Given problem ::
Will you transcribe all the entries word for word, skipping the pictures they hold?

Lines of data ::
* START *
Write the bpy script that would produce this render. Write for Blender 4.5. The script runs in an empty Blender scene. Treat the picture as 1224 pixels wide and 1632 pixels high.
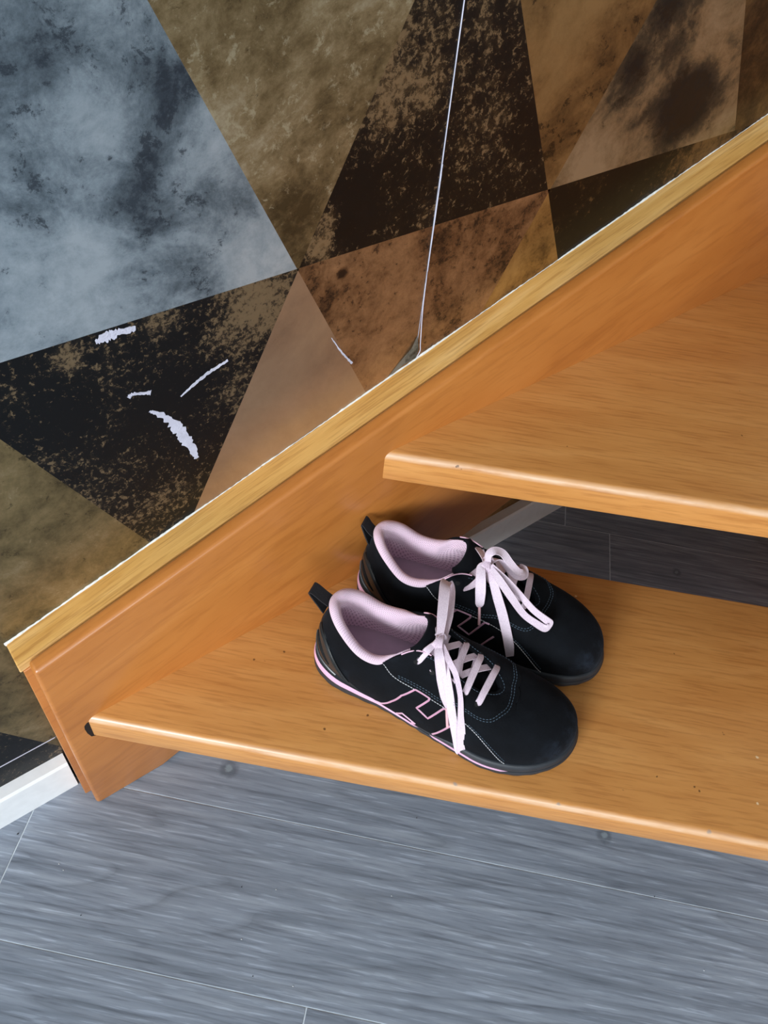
import bpy, bmesh, math, random
import numpy as np
from mathutils import Vector, Matrix

random.seed(7)
scene = bpy.context.scene
COL = scene.collection

# ------------------------------------------------------------------ camera
cam_data = bpy.data.cameras.new('camera')
cam = bpy.data.objects.new('camera', cam_data)
COL.objects.link(cam)
scene.camera = cam
RIGHT = Vector((0.80262761, -0.59120511, 0.07915446))
DOWN = Vector((-0.40925517, -0.64236573, -0.64797877))
FWD = Vector((0.43393447, 0.48769128, -0.75753422))
M4 = Matrix((
    (RIGHT.x, -DOWN.x, -FWD.x, -0.0718),
    (RIGHT.y, -DOWN.y, -FWD.y, -0.4968),
    (RIGHT.z, -DOWN.z, -FWD.z, 0.9764),
    (0, 0, 0, 1)))
cam.matrix_world = M4
cam_data.sensor_fit = 'HORIZONTAL'
cam_data.sensor_width = 36.0
cam_data.lens = 36.0 * 1300.53 / 1224.0
cam_data.clip_start = 0.02

# ------------------------------------------------------------------ world, daylight, exposure
world = bpy.data.worlds.new('world')
scene.world = world
world.use_nodes = True
wn = world.node_tree.nodes
wn['Background'].inputs[0].default_value = (0.80, 0.90, 1.0, 1)
wn['Background'].inputs[1].default_value = 1.0


def area(name, loc, target, sx, sy, power, color):
    ld = bpy.data.lights.new(name, 'AREA')
    ld.shape = 'RECTANGLE'
    ld.size, ld.size_y = sx, sy
    ld.energy = power
    ld.color = color
    o = bpy.data.objects.new(name, ld)
    COL.objects.link(o)
    o.location = loc
    d = Vector(target) - Vector(loc)
    o.rotation_euler = d.to_track_quat('-Z', 'Y').to_euler()
    return o


area('window_daylight', (-3.27, -1.75, 1.7), (0.0, -1.75, 1.3), 1.9, 1.2, 215, (0.88, 0.95, 1.0))
area('front_window_daylight', (-1.9, -3.67, 1.7), (-1.9, 0.0, 1.3), 1.2, 1.2, 50, (0.88, 0.95, 1.0))

vs = scene.view_settings
scene.display_settings.display_device = 'sRGB'
vs.view_transform = 'Standard'
vs.look = 'None'
vs.exposure = -0.1
vs.gamma = 1.0
vs.use_curve_mapping = False


# ------------------------------------------------------------------ helpers
def srgb(r, g, b):
    def f(c):
        c /= 255.0
        return c / 12.92 if c <= 0.04045 else ((c + 0.055) / 1.055) ** 2.4
    return (f(r), f(g), f(b), 1.0)


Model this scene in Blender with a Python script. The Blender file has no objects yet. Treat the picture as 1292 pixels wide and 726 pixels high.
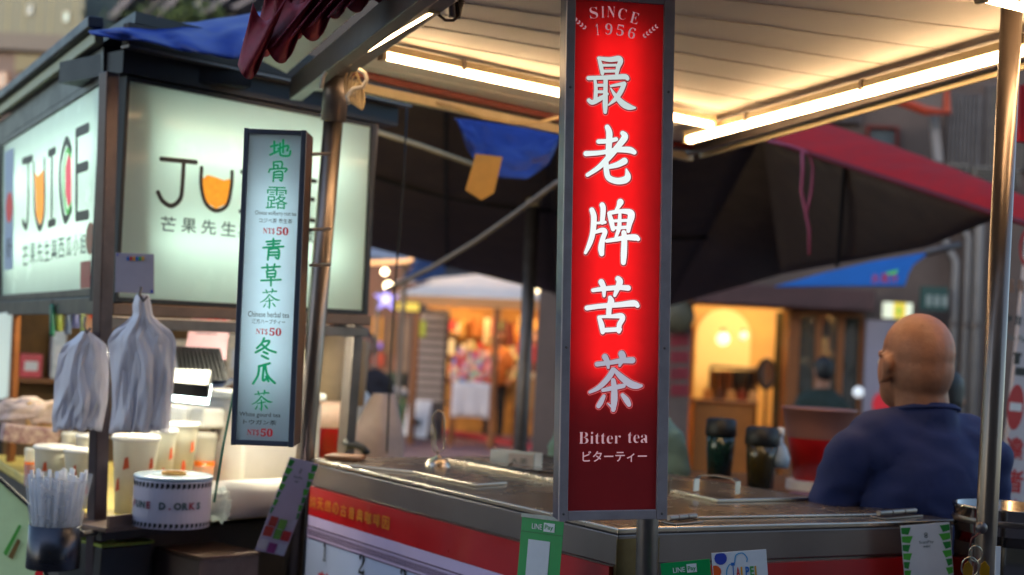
import bpy, bmesh, math, random
from mathutils import Vector, Matrix, noise
random.seed(7)
S = bpy.context.scene
COL = S.collection
# ------------------------------------------------------------------ camera
FPX, CX, CY = 1700.0, 646.0, 363.0
HC = 1.54
ROLL, PITCH = math.radians(3.0), math.radians(2.3)
fwd = Vector((0, math.cos(PITCH), math.sin(PITCH)))
r0 = Vector((1, 0, 0)); u0 = r0.cross(fwd)
right = r0 * math.cos(ROLL) + u0 * math.sin(ROLL)
up = u0 * math.cos(ROLL) - r0 * math.sin(ROLL)
CAMP = Vector((0, 0, HC))
cam = bpy.data.cameras.new('camera'); co = bpy.data.objects.new('camera', cam); COL.objects.link(co)
co.matrix_world = Matrix.Translation(CAMP) @ Matrix((right, up, -fwd)).transposed().to_4x4()
cam.sensor_width = 36; cam.lens = 36 * FPX / 1292
cam.clip_start = 0.05; cam.clip_end = 500
cam.dof.use_dof = True; cam.dof.focus_distance = 2.4; cam.dof.aperture_fstop = 3.0
S.camera = co
# ------------------------------------------------------------------ world, sun, exposure
SUN_EL, SUN_ROT = math.radians(14), math.radians(200)
w = bpy.data.worlds.new('World'); S.world = w; w.use_nodes = True
nt = w.node_tree; bg = nt.nodes['Background']
sky = nt.nodes.new('ShaderNodeTexSky'); sky.sky_type = 'NISHITA'; sky.sun_disc = False
sky.sun_elevation = SUN_EL; sky.sun_rotation = SUN_ROT; sky.air_density = 1.0; sky.dust_density = 1.3; sky.ozone_density = 1.6
nt.links.new(sky.outputs[0], bg.inputs[0]); bg.inputs[1].default_value = 0.15
sl = bpy.data.lights.new('sun', 'SUN'); sl.energy = 0.5; sl.angle = math.radians(25); sl.color = (1, .88, .88)
so = bpy.data.objects.new('sun', sl); COL.objects.link(so)
sd = Vector((math.sin(SUN_ROT) * math.cos(SUN_EL), math.cos(SUN_ROT) * math.cos(SUN_EL), math.sin(SUN_EL)))
so.rotation_euler = sd.to_track_quat('Z', 'Y').to_euler(); so.location = (0, -5, 12)
vs = S.view_settings; vs.view_transform = 'Standard'; vs.look = 'None'; vs.gamma = 1; vs.exposure = 1.65; vs.use_curve_mapping = False
S.cycles.max_bounces = 7; S.cycles.sample_clamp_indirect = 3.0; S.cycles.caustics_reflective = False; S.cycles.caustics_refractive = False
S.cycles.blur_glossy = 0.5

def px(x, y, d):
    """point d metres ahead of the camera on the line of sight through photo pixel x, y"""
    return CAMP + fwd * d + right * ((x - CX) / FPX * d) - up * ((y - CY) / FPX * d)
def ray(x, y): return (px(x, y, 1) - CAMP)
def pz(x, y, z):
    r = ray(x, y); return CAMP + r * ((z - HC) / r.z)
def py_(x, y, Y):
    r = ray(x, y); return CAMP + r * (Y / r.y)
def onp(F, x, y):
    """photo pixel -> (x, z) on the front plane of frame F"""
    n = F.to_3x3() @ Vector((0, 1, 0)); r = ray(x, y)
    p = CAMP + r * ((F.translation - CAMP).dot(n) / r.dot(n))
    q = F.inverted() @ p; return q.x, q.z
def frame(o, xr, zt):
    X = (xr - o).normalized(); Z = zt - o; Z = (Z - X * Z.dot(X)).normalized(); Y = Z.cross(X)
    M = Matrix((X, Y, Z)).transposed().to_4x4(); M.translation = o; return M
def fdir(o, xdir): return frame(o, o + Vector((xdir.x, xdir.y, 0)), o + Vector((0, 0, 1)))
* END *
Answer to the exercise ::
Write the bpy script that would produce this render. Write for Blender 4.5. The script runs in an empty Blender scene. Treat the picture as 1224 pixels wide and 1632 pixels high.
import bpy, bmesh, math, random
import numpy as np
from mathutils import Vector, Matrix

random.seed(7)
scene = bpy.context.scene
COL = scene.collection

# ------------------------------------------------------------------ camera
cam_data = bpy.data.cameras.new('camera')
cam = bpy.data.objects.new('camera', cam_data)
COL.objects.link(cam)
scene.camera = cam
RIGHT = Vector((0.80262761, -0.59120511, 0.07915446))
DOWN = Vector((-0.40925517, -0.64236573, -0.64797877))
FWD = Vector((0.43393447, 0.48769128, -0.75753422))
M4 = Matrix((
    (RIGHT.x, -DOWN.x, -FWD.x, -0.0718),
    (RIGHT.y, -DOWN.y, -FWD.y, -0.4968),
    (RIGHT.z, -DOWN.z, -FWD.z, 0.9764),
    (0, 0, 0, 1)))
cam.matrix_world = M4
cam_data.sensor_fit = 'HORIZONTAL'
cam_data.sensor_width = 36.0
cam_data.lens = 36.0 * 1300.53 / 1224.0
cam_data.clip_start = 0.02

# ------------------------------------------------------------------ world, daylight, exposure
world = bpy.data.worlds.new('world')
scene.world = world
world.use_nodes = True
wn = world.node_tree.nodes
wn['Background'].inputs[0].default_value = (0.80, 0.90, 1.0, 1)
wn['Background'].inputs[1].default_value = 1.0


def area(name, loc, target, sx, sy, power, color):
    ld = bpy.data.lights.new(name, 'AREA')
    ld.shape = 'RECTANGLE'
    ld.size, ld.size_y = sx, sy
    ld.energy = power
    ld.color = color
    o = bpy.data.objects.new(name, ld)
    COL.objects.link(o)
    o.location = loc
    d = Vector(target) - Vector(loc)
    o.rotation_euler = d.to_track_quat('-Z', 'Y').to_euler()
    return o


area('window_daylight', (-3.27, -1.75, 1.7), (0.0, -1.75, 1.3), 1.9, 1.2, 215, (0.88, 0.95, 1.0))
area('front_window_daylight', (-1.9, -3.67, 1.7), (-1.9, 0.0, 1.3), 1.2, 1.2, 50, (0.88, 0.95, 1.0))

vs = scene.view_settings
scene.display_settings.display_device = 'sRGB'
vs.view_transform = 'Standard'
vs.look = 'None'
vs.exposure = -0.1
vs.gamma = 1.0
vs.use_curve_mapping = False


# ------------------------------------------------------------------ helpers
def srgb(r, g, b):
    def f(c):
        c /= 255.0
        return c / 12.92 if c <= 0.04045 else ((c + 0.055) / 1.055) ** 2.4
    return (f(r), f(g), f(b), 1.0)


Model this scene in Blender with a Python script. The Blender file has no objects yet. Treat the picture as 1292 pixels wide and 726 pixels high.
import bpy, bmesh, math, random
from mathutils import Vector, Matrix, noise
random.seed(7)
S = bpy.context.scene
COL = S.collection
# ------------------------------------------------------------------ camera
FPX, CX, CY = 1700.0, 646.0, 363.0
HC = 1.54
ROLL, PITCH = math.radians(3.0), math.radians(2.3)
fwd = Vector((0, math.cos(PITCH), math.sin(PITCH)))
r0 = Vector((1, 0, 0)); u0 = r0.cross(fwd)
right = r0 * math.cos(ROLL) + u0 * math.sin(ROLL)
up = u0 * math.cos(ROLL) - r0 * math.sin(ROLL)
CAMP = Vector((0, 0, HC))
cam = bpy.data.cameras.new('camera'); co = bpy.data.objects.new('camera', cam); COL.objects.link(co)
co.matrix_world = Matrix.Translation(CAMP) @ Matrix((right, up, -fwd)).transposed().to_4x4()
cam.sensor_width = 36; cam.lens = 36 * FPX / 1292
cam.clip_start = 0.05; cam.clip_end = 500
cam.dof.use_dof = True; cam.dof.focus_distance = 2.4; cam.dof.aperture_fstop = 3.0
S.camera = co
# ------------------------------------------------------------------ world, sun, exposure
SUN_EL, SUN_ROT = math.radians(14), math.radians(200)
w = bpy.data.worlds.new('World'); S.world = w; w.use_nodes = True
nt = w.node_tree; bg = nt.nodes['Background']
sky = nt.nodes.new('ShaderNodeTexSky'); sky.sky_type = 'NISHITA'; sky.sun_disc = False
sky.sun_elevation = SUN_EL; sky.sun_rotation = SUN_ROT; sky.air_density = 1.0; sky.dust_density = 1.3; sky.ozone_density = 1.6
nt.links.new(sky.outputs[0], bg.inputs[0]); bg.inputs[1].default_value = 0.15
sl = bpy.data.lights.new('sun', 'SUN'); sl.energy = 0.5; sl.angle = math.radians(25); sl.color = (1, .88, .88)
so = bpy.data.objects.new('sun', sl); COL.objects.link(so)
sd = Vector((math.sin(SUN_ROT) * math.cos(SUN_EL), math.cos(SUN_ROT) * math.cos(SUN_EL), math.sin(SUN_EL)))
so.rotation_euler = sd.to_track_quat('Z', 'Y').to_euler(); so.location = (0, -5, 12)
vs = S.view_settings; vs.view_transform = 'Standard'; vs.look = 'None'; vs.gamma = 1; vs.exposure = 1.65; vs.use_curve_mapping = False
S.cycles.max_bounces = 7; S.cycles.sample_clamp_indirect = 3.0; S.cycles.caustics_reflective = False; S.cycles.caustics_refractive = False
S.cycles.blur_glossy = 0.5

def px(x, y, d):
    """point d metres ahead of the camera on the line of sight through photo pixel x, y"""
    return CAMP + fwd * d + right * ((x - CX) / FPX * d) - up * ((y - CY) / FPX * d)
def ray(x, y): return (px(x, y, 1) - CAMP)
def pz(x, y, z):
    r = ray(x, y); return CAMP + r * ((z - HC) / r.z)
def py_(x, y, Y):
    r = ray(x, y); return CAMP + r * (Y / r.y)
def onp(F, x, y):
    """photo pixel -> (x, z) on the front plane of frame F"""
    n = F.to_3x3() @ Vector((0, 1, 0)); r = ray(x, y)
    p = CAMP + r * ((F.translation - CAMP).dot(n) / r.dot(n))
    q = F.inverted() @ p; return q.x, q.z
def frame(o, xr, zt):
    X = (xr - o).normalized(); Z = zt - o; Z = (Z - X * Z.dot(X)).normalized(); Y = Z.cross(X)
    M = Matrix((X, Y, Z)).transposed().to_4x4(); M.translation = o; return M
def fdir(o, xdir): return frame(o, o + Vector((xdir.x, xdir.y, 0)), o + Vector((0, 0, 1)))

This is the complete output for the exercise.